Exactly retype the lines of the material from its first line to the line with "random.seed(7); RNG = np.random.default_rng(11)", including both.

==*==

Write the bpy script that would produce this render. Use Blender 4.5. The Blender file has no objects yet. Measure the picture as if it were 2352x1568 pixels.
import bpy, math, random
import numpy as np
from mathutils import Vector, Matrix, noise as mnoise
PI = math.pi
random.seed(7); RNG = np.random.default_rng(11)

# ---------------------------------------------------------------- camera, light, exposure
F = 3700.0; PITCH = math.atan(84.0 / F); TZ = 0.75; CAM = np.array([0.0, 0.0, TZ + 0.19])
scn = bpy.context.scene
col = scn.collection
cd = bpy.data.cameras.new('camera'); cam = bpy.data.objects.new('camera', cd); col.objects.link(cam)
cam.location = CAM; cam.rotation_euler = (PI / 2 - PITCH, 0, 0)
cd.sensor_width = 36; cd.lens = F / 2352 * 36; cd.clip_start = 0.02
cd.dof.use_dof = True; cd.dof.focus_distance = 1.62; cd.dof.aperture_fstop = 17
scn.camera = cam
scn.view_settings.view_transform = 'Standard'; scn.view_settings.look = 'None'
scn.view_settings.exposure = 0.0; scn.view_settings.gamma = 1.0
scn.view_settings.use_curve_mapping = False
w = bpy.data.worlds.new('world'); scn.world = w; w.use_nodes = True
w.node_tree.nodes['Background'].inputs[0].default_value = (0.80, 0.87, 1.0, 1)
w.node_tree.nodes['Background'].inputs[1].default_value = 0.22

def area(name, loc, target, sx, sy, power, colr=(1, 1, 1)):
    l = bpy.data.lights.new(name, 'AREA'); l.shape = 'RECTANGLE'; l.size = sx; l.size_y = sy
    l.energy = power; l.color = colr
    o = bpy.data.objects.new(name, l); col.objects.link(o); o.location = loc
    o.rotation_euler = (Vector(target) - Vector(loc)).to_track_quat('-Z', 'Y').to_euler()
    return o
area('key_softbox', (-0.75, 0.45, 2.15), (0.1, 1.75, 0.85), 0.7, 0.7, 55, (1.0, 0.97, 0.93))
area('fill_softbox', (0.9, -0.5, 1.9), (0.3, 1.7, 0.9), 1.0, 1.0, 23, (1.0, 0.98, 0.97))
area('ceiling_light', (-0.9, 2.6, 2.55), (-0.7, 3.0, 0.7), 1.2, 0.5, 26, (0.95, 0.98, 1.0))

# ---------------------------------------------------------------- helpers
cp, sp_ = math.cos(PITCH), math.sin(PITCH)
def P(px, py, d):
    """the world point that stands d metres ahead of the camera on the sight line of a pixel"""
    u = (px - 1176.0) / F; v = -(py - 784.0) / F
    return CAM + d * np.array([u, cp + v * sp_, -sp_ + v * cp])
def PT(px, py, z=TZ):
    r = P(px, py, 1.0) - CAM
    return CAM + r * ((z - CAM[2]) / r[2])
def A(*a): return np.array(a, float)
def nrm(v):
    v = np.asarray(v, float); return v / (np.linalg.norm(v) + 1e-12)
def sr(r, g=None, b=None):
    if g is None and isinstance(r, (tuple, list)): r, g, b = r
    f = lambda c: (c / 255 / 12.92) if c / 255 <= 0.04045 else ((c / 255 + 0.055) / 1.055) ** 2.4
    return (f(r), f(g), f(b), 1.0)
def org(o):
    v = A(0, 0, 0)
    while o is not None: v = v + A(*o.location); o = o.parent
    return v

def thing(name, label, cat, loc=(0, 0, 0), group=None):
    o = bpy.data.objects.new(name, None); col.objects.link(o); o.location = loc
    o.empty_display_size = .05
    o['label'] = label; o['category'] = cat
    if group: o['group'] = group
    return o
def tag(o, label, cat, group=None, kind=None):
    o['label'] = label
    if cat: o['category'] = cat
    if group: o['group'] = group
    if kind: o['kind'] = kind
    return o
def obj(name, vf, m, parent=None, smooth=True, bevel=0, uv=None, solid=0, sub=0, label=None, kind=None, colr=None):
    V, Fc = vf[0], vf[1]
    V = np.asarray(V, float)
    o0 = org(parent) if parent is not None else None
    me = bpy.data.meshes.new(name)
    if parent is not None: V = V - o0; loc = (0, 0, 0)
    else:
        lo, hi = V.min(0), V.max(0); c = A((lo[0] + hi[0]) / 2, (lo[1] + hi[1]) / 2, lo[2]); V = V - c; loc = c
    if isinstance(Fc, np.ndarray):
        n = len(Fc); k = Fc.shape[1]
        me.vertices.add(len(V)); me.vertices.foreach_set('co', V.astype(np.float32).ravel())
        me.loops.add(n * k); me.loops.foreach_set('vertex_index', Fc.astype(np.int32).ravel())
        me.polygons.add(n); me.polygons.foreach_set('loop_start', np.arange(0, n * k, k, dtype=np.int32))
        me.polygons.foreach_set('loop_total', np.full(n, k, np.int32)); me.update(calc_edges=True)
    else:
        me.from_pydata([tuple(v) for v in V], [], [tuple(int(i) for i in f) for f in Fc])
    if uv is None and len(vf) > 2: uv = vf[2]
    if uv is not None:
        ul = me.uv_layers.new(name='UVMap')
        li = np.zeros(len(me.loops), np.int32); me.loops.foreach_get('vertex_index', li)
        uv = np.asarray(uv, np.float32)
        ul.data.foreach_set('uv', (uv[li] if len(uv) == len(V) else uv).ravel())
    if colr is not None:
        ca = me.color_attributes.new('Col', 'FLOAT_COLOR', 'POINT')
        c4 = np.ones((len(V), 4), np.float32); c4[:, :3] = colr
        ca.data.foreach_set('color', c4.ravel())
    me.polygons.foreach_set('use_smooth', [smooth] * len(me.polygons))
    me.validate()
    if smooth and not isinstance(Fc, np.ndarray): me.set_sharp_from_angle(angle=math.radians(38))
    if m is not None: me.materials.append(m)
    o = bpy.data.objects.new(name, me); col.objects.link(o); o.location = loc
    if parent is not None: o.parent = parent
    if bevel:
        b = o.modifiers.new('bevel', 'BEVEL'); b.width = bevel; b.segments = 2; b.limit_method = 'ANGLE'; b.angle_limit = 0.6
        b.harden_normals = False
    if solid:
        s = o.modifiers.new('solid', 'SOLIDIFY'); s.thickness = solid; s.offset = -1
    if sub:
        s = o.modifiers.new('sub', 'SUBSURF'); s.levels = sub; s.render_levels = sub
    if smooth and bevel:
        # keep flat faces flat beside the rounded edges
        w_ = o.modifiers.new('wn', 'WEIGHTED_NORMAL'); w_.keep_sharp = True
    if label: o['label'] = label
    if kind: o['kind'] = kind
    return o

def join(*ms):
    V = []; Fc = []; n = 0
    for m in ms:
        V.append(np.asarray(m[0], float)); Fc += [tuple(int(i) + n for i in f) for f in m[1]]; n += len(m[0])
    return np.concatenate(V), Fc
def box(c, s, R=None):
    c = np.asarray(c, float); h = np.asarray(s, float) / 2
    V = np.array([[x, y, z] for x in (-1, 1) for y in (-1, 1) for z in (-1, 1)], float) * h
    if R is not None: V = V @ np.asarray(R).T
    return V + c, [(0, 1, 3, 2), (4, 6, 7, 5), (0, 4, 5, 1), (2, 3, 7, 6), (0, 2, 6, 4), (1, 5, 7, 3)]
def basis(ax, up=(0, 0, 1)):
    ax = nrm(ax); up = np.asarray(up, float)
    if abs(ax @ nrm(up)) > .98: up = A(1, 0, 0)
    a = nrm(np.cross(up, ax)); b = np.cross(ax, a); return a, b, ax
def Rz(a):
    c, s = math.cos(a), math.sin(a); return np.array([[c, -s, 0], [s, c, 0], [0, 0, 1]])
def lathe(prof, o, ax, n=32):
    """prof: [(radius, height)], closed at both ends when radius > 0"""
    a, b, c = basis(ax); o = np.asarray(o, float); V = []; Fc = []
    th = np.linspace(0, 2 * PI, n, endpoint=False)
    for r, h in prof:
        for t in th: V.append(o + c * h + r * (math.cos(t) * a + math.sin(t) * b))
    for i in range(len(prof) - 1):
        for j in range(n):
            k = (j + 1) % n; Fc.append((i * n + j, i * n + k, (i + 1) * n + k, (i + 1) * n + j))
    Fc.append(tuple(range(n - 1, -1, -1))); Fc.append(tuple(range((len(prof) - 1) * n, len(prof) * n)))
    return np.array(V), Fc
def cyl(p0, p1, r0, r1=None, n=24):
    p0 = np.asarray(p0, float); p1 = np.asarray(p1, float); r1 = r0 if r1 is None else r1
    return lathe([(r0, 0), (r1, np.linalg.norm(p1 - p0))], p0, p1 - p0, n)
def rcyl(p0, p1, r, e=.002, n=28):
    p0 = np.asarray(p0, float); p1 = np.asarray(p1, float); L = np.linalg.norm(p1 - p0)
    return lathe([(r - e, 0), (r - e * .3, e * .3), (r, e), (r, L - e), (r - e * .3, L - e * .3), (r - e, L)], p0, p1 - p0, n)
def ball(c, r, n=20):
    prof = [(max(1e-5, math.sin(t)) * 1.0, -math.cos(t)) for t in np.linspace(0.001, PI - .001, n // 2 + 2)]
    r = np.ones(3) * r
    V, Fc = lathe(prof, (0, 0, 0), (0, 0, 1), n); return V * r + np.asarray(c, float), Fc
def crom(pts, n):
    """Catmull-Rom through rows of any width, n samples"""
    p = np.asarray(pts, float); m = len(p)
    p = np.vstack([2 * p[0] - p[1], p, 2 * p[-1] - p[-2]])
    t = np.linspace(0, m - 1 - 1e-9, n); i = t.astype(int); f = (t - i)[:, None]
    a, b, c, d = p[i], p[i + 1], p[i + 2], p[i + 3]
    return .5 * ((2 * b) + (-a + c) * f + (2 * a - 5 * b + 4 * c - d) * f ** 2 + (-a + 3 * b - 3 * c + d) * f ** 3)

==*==

### Finished exercise
Write the bpy script that would produce this render. Use Blender 4.5. The Blender file has no objects yet. Measure the picture as if it were 2352x1568 pixels.
import bpy, math, random
import numpy as np
from mathutils import Vector, Matrix, noise as mnoise
PI = math.pi
random.seed(7); RNG = np.random.default_rng(11)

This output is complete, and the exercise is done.